Mais que bem-vinda, portanto, pontual alteração no mencionado dispositivo, fazendo-se constar o quórum a que nos referimos (maioria simples, reiteremos), o que melhor dialoga com seu conteúdo e que reflete a necessária distinção entre superação para frente de precedente e modulação no sentido próprio do vocábulo.
Coerência técnica e metodológica na legislação processual seriam assim maximizadas, com claros reflexos (positivos) em relação à segurança na aplicação de conceitos de natureza e destinação diversas.[7]
[1] Daniel Mitidiero. Superação para frente e modulação de efeitos. Precedente e controle de constitucionalidade no Direito Brasileiro. São Paulo: Thomson Reuters/RT, 2021, p. 57.
[2] Daniel Mitidiero, ob. cit., p. 61.
[3] Daniel Mitidiero, ob. cit., p. 81-82.
[4] Sobre a objetivação dos julgamentos em repercussão geral de recursos extraordinários: AgR. no Recurso Extraordinário 657.718, relator min. Marco Aurélio, relator p/ acórdão min.

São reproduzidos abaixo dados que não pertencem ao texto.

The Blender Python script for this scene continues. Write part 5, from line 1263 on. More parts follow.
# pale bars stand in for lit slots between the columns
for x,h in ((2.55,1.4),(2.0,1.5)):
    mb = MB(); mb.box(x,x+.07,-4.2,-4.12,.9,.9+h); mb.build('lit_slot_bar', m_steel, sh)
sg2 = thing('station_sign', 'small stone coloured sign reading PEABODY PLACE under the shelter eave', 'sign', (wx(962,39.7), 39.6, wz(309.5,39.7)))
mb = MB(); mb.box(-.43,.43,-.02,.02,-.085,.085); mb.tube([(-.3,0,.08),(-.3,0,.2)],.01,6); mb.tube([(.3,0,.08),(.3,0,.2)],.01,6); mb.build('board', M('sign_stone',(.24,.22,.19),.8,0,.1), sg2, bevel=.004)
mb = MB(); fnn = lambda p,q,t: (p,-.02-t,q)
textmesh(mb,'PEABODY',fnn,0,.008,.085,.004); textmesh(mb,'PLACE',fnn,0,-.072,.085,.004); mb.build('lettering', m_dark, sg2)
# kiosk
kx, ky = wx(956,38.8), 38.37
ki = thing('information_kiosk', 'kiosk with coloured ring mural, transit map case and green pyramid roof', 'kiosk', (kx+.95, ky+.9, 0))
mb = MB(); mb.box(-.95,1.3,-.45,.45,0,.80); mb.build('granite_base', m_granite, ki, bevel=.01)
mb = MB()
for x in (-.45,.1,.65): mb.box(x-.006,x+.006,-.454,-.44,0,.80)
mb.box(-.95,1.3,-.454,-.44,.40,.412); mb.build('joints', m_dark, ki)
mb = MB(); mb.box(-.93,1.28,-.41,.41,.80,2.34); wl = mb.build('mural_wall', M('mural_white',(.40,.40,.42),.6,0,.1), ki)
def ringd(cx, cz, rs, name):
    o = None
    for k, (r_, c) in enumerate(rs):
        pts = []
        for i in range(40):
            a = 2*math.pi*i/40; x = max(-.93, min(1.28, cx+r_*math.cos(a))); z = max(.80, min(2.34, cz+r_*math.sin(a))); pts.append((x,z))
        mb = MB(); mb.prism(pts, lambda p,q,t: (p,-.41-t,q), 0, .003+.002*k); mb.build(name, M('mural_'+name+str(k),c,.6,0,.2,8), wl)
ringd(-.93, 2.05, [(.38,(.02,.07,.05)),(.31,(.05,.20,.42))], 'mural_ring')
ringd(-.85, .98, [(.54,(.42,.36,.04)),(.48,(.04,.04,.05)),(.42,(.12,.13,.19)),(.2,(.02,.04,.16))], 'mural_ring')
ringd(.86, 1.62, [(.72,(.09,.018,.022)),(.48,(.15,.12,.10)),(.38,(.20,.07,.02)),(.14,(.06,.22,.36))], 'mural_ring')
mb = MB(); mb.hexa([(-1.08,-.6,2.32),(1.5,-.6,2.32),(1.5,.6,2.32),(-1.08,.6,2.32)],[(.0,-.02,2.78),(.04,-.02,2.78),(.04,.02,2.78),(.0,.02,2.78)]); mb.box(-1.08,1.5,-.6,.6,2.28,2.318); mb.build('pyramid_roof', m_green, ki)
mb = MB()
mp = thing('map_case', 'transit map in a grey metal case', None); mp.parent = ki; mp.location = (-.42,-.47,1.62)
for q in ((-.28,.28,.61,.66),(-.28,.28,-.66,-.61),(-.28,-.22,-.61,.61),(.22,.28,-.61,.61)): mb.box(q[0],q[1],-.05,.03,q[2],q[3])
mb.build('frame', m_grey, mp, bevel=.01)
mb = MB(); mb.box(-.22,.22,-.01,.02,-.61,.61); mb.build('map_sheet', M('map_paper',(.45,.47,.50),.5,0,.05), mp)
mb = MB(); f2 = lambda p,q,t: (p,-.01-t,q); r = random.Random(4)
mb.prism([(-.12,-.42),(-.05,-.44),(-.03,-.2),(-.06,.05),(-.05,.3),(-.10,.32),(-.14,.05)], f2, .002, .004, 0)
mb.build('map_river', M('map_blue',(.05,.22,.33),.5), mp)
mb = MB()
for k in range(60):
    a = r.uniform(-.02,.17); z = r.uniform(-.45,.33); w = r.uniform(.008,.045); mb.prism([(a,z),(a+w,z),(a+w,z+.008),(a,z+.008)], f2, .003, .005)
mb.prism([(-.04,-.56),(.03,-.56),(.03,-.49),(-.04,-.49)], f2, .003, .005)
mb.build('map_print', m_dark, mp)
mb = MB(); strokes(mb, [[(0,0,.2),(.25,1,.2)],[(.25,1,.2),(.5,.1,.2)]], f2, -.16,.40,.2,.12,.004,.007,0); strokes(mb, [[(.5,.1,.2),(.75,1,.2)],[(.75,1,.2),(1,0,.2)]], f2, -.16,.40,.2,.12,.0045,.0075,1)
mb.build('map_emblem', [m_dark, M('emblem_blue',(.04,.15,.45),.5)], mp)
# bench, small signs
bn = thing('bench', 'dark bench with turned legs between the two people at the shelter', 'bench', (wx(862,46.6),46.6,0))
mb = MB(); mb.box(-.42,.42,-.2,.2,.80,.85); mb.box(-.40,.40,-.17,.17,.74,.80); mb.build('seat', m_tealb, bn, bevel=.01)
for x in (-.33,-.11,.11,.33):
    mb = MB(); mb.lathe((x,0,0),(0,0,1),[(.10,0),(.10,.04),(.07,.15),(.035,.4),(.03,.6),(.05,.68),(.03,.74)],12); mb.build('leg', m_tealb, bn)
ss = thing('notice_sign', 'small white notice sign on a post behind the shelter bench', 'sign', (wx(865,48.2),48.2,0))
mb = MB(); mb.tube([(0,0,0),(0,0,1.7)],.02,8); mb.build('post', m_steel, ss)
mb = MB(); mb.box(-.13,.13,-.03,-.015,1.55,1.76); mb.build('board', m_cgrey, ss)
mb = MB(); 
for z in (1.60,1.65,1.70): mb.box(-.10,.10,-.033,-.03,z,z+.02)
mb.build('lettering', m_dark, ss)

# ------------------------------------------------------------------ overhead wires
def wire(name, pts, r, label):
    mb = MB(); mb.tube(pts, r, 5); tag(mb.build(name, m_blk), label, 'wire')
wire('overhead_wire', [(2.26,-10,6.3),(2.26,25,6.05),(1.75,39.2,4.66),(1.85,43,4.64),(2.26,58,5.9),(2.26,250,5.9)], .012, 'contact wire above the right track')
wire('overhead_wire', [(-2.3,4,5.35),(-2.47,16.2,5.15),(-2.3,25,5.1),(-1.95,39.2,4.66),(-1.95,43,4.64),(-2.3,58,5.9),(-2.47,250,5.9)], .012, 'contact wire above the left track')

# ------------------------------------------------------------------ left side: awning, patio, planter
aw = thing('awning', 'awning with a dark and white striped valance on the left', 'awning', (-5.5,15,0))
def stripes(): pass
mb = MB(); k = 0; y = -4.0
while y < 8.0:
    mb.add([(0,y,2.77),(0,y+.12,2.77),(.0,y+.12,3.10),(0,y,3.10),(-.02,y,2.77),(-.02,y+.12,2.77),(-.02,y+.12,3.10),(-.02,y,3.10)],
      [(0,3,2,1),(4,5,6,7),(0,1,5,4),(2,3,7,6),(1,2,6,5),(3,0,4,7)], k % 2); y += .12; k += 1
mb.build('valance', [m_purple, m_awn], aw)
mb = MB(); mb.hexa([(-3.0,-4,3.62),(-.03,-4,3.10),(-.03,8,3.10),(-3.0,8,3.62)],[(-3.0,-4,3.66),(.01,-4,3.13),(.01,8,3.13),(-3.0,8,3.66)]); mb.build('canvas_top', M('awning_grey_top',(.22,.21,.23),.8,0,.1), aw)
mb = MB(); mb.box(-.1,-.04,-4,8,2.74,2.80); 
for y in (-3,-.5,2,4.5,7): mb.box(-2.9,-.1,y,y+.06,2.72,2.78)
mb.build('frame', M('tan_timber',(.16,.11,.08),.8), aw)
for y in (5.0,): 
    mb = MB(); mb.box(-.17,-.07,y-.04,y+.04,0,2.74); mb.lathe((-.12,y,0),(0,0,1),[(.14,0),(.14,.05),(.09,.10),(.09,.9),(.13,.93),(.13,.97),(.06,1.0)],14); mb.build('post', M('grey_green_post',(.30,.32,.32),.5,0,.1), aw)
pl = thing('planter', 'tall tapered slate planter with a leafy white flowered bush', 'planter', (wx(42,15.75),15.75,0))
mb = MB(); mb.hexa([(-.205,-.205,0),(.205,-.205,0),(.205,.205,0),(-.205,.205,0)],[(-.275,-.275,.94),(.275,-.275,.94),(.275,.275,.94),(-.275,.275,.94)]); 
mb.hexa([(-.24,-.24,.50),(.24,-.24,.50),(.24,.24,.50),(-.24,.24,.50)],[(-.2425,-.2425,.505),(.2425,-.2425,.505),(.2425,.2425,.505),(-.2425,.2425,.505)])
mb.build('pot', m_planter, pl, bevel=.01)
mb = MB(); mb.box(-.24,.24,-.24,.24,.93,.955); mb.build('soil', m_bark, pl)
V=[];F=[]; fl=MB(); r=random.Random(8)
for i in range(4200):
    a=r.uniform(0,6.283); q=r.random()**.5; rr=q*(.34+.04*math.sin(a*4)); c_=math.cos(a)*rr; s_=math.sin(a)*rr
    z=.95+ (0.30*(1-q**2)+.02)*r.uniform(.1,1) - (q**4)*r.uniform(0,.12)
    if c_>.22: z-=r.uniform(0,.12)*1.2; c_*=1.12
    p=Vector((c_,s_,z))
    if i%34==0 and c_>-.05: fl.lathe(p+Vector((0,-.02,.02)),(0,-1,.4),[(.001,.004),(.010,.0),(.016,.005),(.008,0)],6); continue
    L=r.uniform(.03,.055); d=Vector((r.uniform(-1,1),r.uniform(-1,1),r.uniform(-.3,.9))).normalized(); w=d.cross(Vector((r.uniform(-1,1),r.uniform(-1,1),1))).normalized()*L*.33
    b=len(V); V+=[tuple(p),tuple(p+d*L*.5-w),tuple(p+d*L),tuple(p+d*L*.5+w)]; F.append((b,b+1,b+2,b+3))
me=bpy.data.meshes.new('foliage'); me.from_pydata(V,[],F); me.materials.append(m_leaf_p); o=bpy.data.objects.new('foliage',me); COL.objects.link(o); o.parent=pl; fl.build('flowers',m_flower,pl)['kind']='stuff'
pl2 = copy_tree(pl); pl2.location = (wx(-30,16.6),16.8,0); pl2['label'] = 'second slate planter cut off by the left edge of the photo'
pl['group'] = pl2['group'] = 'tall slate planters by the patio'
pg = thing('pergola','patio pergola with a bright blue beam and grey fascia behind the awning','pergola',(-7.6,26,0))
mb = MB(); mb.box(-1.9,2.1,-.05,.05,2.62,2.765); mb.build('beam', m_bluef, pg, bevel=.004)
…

Roberto Barroso, Tribunal Pleno, DJe 25/10/2019.
[5] Quanto à possibilidade de aplicação analógica da inteligência do próprio art. 27 da Lei 9.868/99 no controle difuso, veja, por exemplo: Recurso Extraordinário 870.947/Embargos de Declaração, relator min. Luiz Fux, relator p/ acórdão min. Alexandre de Moraes, Tribunal Pleno, DJe 03/02/2020.
[6] Para o fim de constar: “§ 3º Na hipótese de alteração de jurisprudência dominante do Supremo Tribunal Federal e dos tribunais superiores ou daquela oriunda de julgamento de casos repetitivos, pode haver modulação dos efeitos da alteração no interesse social e no da segurança jurídica, pelo voto da maioria simples.”
[7] Evitar-se-ia, por exemplo, a confusão desses conceitos e técnicas que pode ser verificada nas próprias manifestações do Supremo Tribunal Federal, como, por exemplo: Recurso Extraordinário 522.897, relator min. Gilmar Mendes, Tribunal Pleno, DJe 26/09/2017.